はんだを追加する事で総量が増えるため、吸い取り線に接しやすくなりまとめて吸い取りやすくなります。

あまり多くつけすぎると他の部品にはんだが流れたり、吸い取り線で吸える量を超えてしまう事があるため、追加する量には注意しましょう。

また、細かい範囲を吸い取りたい場合には吸い取り線の先端を斜めにカットするのも、おすすめです

コンデンサの取り付け時は極性に注意

コンデンサを取り外し終わったら、予め用意した新しいコンデンサを取り付けていきます。

この時、コンデンサのプラス極とマイナス極を間違えないようにする必要があります。

コンデンサは外装部分の一部だけ色が異なっていて、それの方向を合わせることで極性を間違えること無く取り換える事が出来るようになっているため、取り外す前にコンデンサの方向をよく覚えておくようにしましょう。

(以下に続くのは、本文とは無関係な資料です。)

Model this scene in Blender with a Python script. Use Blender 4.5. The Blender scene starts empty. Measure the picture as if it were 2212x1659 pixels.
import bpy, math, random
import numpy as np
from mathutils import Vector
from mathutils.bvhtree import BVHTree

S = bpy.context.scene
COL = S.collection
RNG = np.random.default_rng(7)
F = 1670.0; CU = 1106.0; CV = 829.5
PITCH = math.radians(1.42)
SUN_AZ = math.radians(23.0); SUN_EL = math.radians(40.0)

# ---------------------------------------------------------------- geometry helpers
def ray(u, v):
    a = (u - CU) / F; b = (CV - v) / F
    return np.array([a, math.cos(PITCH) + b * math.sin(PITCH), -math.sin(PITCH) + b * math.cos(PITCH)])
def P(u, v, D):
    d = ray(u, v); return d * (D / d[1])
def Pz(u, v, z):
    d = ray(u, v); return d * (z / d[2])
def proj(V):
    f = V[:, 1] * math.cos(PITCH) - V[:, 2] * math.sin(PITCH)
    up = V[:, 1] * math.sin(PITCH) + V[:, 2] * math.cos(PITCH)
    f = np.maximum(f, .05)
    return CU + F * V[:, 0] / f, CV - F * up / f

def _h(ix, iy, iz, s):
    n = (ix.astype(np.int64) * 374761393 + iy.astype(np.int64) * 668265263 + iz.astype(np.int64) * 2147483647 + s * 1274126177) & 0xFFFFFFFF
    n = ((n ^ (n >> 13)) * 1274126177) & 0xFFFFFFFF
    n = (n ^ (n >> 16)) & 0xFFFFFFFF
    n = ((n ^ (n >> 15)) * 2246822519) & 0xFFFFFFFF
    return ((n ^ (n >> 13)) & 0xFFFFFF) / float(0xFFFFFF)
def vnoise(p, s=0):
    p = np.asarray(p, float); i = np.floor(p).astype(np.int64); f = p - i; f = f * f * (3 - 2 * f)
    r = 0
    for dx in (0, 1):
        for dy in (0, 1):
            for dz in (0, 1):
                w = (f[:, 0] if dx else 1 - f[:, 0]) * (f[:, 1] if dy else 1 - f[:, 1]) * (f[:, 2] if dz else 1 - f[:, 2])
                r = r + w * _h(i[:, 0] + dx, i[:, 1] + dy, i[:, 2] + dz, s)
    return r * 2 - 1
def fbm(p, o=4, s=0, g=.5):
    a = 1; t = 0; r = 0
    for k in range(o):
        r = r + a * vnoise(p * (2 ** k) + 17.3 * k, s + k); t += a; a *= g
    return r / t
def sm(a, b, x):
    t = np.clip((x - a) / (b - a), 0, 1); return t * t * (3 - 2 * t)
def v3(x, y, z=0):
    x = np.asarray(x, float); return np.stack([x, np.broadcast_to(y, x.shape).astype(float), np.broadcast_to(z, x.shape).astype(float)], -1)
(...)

はんだ付けが終わってコンデンサを固定出来たら、コンデンサから伸びている足をニッパーなどで切り落とします。

また、切り落とした破片は飛ぶ可能性があるため、注意しましょう。

飛んだ破片がグラボの隙間に入ると故障の原因になる他、飛んだ破片が目に刺さると最悪失明するため、十分に注意しましょう。

破片が飛ばないように加工されたニッパーを使用するのもおすすめです。

はんだを付ける時のコツ

はんだ付けは、上手くやらないとコンデンサが固定出来ないだけでなく接触不良による動作不良などのトラブルを起こす原因になります。

グラボに新しいコンデンサを取り付ける際の手順としては、

  1. コンデンサの足とランドにこてを当てて加熱する(4~5秒)
  2. そこにはんだを付けて溶かす(1~2秒)
  3. 溶けたはんだがしっかりと周囲に回るまで待つ(1~2秒)
  4. はんだを離す
  5. こてを離す

という順番になり、()内の秒数がそれぞれの作業の大体の作業時間になります。

見ての通り、それぞれの作業の時間はかなり短いため、テンポ良くやる必要があります。

はんだ付けをした後に作業した箇所が綺麗な山型になっていれば上手くいった証拠です。

だんご状になっていたり、でこぼこしている場合には上手くできておらず、固定できていない可能性が高いです。

グラボの他の部分の状態が良くても、コンデンサの固定具合が悪いと破損に繋がる可能性もあるため、はんだ付けを行う際はしっかりと固定するようにしましょう。

過度の期待は禁物?

コンデンサの交換は、動かないグラボを復活させる方法の1つではありますが、確実に元通りになる補償は無く、むしろかなりリスキーな方法と言えます。

そのため、動きが悪いグラボに対して行うというよりは、既に殆ど動かないグラボに対してギャンブル的な感覚で行う修理方法といった方が正しいかなと思います。

とはいえ、幸いにもグラボに使用されているコンデンサそのものは1つ1つの単価も安く、使用個数も少ないため、道具がすでに揃っていてジャンクのグラボが格安で手に入ったという場合には、グラボのオーブン焼き(リフロー修理)と一緒に試してみる価値があると思います。

まとめ

正直、現時点では殆ど必要のない技術ですが、ジャンクのグラボを修理出来るという意味ではそれなりに魅力があると思います。

特にグラボを2~3年程度で買い替えるという人は、中古のグラボでも新しい世代の物を選べば十分足りる事が多いですし、多少の手間さえ惜しくないのであればコストパフォーマンスも悪くないためおすすめです。